Delegasyon, Kendine Güveni Gerektirir
Tuba İLZE GÖRMEZOĞLU
Dünya Gazetesi Köşe Yazarı
Klasik yöneticilik anlayışından çağdaş yöneticilik anlayışına geçilmesi ile beraber, ilgi odağı da işten bireye kaydı. Bu süreçte “yetkilendirme” ve “delegasyon” gibi önemli kavramlar da ön plana çıktı. Günümüzde etkin yöneticilik için gereken en önemli niteliklerden bir tanesi, delegasyon becerisi. "Başkalarının aracılığıyla sonuçlar almak" olarak tanımlanabilen yöneticilik, görev ve sorumlulukları ekibinize etkin biçimde delege etme gerekliliğini de beraberinde getiriyor.
Peki etkili bir delegasyon için neler gerekiyor ve ne gibi faydalar yaratılabilir?
* Etkin bir yönetici, aynı zamanda iyi bir öğretmendir. Çalışanının algılama düzeyine göre, ona öğretebileceği her şeyi kıskançlığa kapılmadan öğretebilmelidir.
* Yönetici çalışanına karşı belli bir seviyeye kadar açık davranmalı ve kendisini iyi tanımasına izin vermelidir.
* Eğer yönetici kendisinin astlar tarafından iyi anlaşılmasını sağlarsa, kendisi orada olmasa da, astları onun stratejilerini hayata geçirebilir.
* Yöneticinin delege edici rolü, yöneticiye oldukça büyük bir boş zaman yaratır ve sistemi daha iyi entegre edebilmek ve fırsatların peşinden daha fazla koşabilmek için vakit bulabilir.
* Çalışanlar kendilerini daha iyi hisseder ve motivasyonları artar.
Ancak yine de yöneticilerin çoğu işleri delege etmek istemez veya edemezler. Bu da onların ilerlemesine engel olur. Delegasyonun alternatifi, işi kendi çabalarıyla sonuçlandırmak olduğu için, müdürlerin sorumluluğu doğal olarak artar ve şirketlerine olumlu anlamda getirileri sınırlı kalır. Yetki ve sorumluluğu dengeli şekilde devretmeyen yönetici, lider olma şansını da kaçırır. Delege etmemenin birçok sebebi olabilir. "Yetki Devri" isimli kitabın yazarı Ronalds G. Wells bunlardan bazılarını şöyle sıralıyor:
* Devredecek kimsenin bulunmaması,
* Politika ve prosedür yetersizlikleri ile rolün açık ve net olmaması,
* Yönetsel rahatlık alanlarını koruma,
* Elemanların yetersizliği korkusu,
* Her şeye kadir yönetici efsanesi,
* Yöneticinin kendine güvensizliği,
* Kontrolü kaybetme korkusu,
* Gücünü artıracak başka bir yeteneğinin olmaması,
* Emrindekileri tanımaması,
* Sorun çıkınca “çözen kişi” olma bencilliği.

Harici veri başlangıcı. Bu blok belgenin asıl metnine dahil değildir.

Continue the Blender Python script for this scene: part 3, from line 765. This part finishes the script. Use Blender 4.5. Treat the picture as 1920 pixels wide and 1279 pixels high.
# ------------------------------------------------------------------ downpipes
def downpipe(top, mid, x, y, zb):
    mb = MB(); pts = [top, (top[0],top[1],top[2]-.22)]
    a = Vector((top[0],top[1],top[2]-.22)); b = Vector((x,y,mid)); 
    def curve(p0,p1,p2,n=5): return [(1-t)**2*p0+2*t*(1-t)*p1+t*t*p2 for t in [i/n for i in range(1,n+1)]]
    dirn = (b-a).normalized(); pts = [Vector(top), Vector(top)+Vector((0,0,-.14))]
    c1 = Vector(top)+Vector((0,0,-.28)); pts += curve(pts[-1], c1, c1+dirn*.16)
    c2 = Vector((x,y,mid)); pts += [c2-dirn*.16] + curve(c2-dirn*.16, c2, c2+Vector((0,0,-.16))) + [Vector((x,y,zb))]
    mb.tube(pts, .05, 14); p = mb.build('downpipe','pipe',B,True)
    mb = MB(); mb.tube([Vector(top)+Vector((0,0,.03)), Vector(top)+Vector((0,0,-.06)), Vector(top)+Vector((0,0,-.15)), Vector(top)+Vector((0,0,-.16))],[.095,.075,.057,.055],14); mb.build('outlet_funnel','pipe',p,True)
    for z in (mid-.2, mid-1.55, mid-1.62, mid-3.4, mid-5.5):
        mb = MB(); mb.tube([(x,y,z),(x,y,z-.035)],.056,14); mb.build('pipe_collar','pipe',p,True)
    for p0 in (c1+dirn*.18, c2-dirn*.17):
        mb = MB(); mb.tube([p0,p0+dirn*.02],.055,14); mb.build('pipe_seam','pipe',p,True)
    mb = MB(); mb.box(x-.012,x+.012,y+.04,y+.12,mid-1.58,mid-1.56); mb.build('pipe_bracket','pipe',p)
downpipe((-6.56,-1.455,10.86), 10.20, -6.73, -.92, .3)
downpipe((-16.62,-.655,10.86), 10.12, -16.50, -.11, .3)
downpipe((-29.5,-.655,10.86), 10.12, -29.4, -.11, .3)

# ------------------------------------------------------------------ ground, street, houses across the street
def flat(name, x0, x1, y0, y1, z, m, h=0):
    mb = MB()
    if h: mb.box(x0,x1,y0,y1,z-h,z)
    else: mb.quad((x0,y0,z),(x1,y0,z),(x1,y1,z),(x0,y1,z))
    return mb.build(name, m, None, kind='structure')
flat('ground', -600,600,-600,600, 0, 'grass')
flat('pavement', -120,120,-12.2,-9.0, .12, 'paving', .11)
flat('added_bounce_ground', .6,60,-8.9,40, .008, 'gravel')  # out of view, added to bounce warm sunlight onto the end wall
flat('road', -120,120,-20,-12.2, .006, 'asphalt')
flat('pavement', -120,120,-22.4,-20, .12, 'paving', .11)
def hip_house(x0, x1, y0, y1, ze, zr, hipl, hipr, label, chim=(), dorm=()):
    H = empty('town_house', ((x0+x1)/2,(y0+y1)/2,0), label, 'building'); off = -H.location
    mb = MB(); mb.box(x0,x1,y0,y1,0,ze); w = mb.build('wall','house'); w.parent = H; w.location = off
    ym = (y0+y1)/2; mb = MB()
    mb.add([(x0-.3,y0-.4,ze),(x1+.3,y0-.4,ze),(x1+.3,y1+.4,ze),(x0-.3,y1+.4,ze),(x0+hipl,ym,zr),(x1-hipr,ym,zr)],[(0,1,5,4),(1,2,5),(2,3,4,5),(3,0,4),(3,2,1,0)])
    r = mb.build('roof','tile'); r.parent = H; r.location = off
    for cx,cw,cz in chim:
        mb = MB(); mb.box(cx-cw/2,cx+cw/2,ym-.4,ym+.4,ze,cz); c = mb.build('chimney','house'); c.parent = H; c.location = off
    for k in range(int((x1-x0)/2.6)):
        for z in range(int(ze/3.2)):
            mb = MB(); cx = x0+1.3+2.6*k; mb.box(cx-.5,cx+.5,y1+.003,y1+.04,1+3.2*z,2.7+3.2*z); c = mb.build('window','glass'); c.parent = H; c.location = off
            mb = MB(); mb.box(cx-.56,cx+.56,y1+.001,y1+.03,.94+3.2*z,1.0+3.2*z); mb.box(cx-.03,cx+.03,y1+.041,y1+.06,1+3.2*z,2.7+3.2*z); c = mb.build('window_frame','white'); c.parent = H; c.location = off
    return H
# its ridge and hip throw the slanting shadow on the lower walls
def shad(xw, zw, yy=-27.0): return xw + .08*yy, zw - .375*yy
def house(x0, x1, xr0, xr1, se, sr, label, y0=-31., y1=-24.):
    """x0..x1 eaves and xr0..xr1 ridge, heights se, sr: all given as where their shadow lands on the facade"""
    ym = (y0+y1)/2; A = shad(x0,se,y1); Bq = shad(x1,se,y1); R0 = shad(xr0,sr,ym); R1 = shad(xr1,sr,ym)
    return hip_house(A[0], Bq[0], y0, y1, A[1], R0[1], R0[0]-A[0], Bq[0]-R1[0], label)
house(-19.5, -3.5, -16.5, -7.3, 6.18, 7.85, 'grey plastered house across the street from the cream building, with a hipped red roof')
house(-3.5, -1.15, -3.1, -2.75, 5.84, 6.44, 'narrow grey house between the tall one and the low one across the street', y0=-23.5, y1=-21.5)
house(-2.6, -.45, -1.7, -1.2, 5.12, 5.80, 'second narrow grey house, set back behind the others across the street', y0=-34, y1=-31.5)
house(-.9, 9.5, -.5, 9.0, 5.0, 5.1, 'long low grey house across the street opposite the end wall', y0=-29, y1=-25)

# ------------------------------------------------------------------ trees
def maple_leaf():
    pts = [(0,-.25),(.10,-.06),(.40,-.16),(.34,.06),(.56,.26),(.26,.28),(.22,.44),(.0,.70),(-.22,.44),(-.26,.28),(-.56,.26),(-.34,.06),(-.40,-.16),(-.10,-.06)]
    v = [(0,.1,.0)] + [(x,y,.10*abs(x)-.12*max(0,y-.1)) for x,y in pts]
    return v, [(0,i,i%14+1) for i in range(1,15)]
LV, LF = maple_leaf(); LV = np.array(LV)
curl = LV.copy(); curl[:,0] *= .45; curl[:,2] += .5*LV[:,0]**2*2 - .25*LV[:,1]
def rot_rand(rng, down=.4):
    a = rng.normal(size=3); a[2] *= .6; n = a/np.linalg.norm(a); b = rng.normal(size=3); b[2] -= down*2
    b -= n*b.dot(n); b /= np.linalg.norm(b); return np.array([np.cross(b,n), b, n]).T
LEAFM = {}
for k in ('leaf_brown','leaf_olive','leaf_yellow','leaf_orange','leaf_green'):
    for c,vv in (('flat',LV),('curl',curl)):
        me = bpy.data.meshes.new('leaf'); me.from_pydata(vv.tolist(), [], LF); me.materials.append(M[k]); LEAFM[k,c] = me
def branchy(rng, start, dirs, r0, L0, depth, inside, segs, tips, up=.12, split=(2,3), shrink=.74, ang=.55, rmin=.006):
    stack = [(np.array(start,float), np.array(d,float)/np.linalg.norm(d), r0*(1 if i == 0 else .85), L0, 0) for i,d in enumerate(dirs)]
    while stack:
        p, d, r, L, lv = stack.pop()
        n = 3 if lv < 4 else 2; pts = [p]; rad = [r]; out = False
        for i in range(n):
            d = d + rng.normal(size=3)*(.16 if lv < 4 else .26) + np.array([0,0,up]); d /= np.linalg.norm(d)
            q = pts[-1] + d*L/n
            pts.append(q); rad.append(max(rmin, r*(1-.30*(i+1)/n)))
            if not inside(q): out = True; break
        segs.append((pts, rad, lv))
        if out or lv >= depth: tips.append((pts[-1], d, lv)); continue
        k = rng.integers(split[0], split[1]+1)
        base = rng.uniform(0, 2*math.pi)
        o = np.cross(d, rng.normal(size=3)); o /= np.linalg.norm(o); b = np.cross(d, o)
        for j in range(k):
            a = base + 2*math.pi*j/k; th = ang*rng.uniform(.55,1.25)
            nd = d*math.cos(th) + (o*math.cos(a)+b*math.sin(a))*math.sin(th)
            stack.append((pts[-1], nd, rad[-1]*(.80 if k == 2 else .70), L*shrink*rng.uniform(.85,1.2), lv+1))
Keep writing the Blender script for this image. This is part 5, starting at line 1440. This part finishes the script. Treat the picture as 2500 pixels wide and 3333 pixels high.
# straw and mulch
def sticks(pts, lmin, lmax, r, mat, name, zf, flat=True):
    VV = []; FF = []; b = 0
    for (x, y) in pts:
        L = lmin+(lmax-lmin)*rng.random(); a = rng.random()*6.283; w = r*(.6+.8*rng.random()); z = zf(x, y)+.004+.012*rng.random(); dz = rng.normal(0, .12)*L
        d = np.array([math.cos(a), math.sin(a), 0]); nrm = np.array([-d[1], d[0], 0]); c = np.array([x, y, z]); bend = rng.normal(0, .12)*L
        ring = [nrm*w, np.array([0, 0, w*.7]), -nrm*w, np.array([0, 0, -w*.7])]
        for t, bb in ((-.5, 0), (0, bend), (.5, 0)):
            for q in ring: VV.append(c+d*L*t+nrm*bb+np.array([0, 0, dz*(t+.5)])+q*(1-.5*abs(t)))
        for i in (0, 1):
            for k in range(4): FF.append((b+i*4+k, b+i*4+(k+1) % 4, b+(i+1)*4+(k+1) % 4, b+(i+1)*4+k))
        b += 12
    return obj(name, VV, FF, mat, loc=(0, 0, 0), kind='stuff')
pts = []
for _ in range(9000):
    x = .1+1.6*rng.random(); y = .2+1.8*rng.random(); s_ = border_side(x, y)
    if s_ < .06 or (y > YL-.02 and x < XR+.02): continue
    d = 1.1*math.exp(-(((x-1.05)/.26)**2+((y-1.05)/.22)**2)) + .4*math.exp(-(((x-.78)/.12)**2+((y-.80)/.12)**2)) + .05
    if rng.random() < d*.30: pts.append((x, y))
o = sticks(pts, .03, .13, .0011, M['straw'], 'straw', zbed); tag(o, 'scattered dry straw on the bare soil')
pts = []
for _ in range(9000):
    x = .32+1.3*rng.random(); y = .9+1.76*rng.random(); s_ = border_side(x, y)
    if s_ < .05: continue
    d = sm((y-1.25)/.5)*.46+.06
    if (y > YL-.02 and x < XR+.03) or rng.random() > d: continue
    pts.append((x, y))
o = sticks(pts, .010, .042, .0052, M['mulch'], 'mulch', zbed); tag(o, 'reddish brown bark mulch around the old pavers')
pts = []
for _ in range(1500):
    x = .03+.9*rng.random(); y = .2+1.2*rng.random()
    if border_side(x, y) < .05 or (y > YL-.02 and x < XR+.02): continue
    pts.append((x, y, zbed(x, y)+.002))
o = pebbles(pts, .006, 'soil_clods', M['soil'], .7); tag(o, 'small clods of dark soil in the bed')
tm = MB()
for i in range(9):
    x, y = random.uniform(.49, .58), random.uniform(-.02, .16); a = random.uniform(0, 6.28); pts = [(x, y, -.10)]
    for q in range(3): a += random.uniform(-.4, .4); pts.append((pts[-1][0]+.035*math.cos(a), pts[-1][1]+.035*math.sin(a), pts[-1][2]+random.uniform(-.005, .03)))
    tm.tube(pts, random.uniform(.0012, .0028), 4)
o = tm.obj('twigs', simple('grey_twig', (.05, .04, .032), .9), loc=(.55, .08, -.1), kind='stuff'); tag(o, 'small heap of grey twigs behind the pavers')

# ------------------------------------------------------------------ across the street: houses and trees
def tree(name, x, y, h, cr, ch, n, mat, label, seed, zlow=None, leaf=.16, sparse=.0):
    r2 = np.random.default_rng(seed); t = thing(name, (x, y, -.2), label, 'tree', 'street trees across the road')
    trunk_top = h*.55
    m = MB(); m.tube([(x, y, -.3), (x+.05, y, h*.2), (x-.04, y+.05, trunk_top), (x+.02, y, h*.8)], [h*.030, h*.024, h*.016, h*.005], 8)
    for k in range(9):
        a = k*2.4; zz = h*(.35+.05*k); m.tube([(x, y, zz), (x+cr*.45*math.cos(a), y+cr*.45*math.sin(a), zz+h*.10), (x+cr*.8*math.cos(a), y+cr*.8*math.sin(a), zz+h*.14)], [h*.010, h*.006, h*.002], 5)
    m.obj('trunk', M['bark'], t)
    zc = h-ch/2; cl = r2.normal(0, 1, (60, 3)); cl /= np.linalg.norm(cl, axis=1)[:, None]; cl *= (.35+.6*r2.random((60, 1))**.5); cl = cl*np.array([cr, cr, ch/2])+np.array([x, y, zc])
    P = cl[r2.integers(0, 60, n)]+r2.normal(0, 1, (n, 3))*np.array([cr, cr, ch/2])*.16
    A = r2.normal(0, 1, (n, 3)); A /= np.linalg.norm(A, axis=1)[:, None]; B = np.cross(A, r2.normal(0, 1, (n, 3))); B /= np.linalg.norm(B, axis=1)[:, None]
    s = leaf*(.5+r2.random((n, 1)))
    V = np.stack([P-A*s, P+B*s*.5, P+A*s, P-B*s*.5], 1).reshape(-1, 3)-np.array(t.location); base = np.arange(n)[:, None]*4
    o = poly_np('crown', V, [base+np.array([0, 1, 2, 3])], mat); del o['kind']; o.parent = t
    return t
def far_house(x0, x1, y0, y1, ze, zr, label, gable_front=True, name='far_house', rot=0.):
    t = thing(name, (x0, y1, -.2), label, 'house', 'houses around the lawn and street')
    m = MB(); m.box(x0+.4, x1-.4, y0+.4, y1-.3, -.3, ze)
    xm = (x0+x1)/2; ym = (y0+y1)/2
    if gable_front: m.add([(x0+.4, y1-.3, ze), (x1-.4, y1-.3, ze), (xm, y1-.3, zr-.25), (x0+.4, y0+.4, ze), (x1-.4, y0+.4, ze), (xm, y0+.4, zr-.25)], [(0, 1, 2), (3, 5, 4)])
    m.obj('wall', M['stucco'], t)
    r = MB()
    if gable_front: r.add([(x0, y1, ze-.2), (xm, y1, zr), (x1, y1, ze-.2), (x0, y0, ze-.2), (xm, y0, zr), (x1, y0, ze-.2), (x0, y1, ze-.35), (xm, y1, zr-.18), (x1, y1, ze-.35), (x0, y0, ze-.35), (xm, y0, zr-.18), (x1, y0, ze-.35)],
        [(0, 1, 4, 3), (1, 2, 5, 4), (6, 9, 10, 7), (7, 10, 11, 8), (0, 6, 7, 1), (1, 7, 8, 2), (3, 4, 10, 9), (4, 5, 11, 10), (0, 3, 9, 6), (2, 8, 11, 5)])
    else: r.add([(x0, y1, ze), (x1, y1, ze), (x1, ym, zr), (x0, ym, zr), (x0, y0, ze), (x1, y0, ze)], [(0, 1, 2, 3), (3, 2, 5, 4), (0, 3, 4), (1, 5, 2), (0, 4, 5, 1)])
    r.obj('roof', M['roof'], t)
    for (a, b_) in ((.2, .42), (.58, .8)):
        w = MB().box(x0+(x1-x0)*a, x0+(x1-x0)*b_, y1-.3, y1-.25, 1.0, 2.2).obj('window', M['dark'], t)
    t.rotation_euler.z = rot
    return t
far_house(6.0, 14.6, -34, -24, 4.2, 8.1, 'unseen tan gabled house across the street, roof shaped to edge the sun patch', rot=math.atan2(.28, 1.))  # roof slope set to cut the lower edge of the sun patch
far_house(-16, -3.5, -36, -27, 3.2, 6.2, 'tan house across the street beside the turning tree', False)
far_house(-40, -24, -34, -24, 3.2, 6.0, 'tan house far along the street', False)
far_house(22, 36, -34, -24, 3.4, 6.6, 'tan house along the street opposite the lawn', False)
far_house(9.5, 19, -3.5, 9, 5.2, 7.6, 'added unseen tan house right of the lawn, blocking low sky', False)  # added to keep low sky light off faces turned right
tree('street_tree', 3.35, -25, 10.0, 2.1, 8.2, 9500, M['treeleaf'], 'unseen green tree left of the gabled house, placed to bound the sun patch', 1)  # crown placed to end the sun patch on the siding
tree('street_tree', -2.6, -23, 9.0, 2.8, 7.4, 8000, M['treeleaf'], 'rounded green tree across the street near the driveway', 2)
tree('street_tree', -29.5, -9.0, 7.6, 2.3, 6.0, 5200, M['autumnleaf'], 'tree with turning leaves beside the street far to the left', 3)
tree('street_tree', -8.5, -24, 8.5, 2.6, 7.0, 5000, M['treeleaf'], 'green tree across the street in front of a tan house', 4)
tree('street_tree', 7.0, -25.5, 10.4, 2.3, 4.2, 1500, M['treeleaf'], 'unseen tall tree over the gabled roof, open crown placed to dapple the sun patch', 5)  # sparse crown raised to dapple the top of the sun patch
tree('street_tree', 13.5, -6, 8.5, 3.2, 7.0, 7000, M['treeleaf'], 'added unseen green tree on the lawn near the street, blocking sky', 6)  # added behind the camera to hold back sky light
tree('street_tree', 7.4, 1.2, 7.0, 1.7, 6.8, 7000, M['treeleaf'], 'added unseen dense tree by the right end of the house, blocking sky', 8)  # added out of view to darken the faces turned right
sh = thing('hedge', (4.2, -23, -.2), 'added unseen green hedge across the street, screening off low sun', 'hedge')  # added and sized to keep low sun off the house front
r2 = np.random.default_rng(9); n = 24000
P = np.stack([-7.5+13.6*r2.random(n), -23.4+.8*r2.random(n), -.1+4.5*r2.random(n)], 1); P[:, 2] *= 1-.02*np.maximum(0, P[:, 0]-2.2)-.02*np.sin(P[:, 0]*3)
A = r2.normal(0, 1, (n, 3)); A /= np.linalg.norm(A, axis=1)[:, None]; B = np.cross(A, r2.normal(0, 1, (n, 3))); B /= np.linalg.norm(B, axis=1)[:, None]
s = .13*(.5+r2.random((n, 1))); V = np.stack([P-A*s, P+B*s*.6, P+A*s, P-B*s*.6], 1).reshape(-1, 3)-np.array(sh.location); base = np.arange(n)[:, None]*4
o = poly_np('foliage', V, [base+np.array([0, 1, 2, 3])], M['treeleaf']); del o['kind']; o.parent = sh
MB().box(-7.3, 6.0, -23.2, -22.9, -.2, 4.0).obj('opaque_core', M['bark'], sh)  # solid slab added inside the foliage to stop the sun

İsmi yenilikçilik ile anılan 3M şirketinin 30 yıl genel müdürlüğünü yapmış olan William McKnight 1941'de "insanlara yetki verme" ile ilgili olarak çalışanlara atfen şu ilkeleri ortaya koymuş:
"İşletmemiz büyüdükçe, sorumluluğu astlara delege etmek ve tüm çalışanları kendi inisiyatiflerini kullanmaya teşvik etmek giderek önem kazanmaktadır. Eğer yeterince iyilerse, yetki ve sorumluluğumuzu devrettiğimiz bu kişiler, işlerini kendi bildikleri şekilde yapmak isteyeceklerdir. Bunlar istediğimiz özelliklerdir ve işlerini yapma tarzı, genel faaliyet modelimize uygunluk gösterdiği sürece, insanlar teşvik edilmelidir.
Hatalar yapılacaktır. Ancak bir kişi esasen haklı ise, yaptığı hatalar, uzun vadede otoriter davranıp işlerini nasıl yapacaklarını söylemeyi görev edinen yönetimin yapacağı hatalar kadar ciddi olmayacaktır. Hata yapıldığında yıkıcı ölçüde eleştirel davranan bir yönetim, inisiyatifi öldürür ve eğer büyümeye devam edeceksek, inisiyatif sahibi pek çok insanı bünyemizde barındırmalıyız."
Unutmamak gerekiyor ki hatalara karşı açık olan şirketler, yenilik yapabilme fırsatı yakalayabiliyor. Hataların cezalandırıldığı işletmelerde ise, kimse adım atmaya cesaret edemiyor ve adımların atılmadığı yerde ilerleme ve yenilik olmuyor.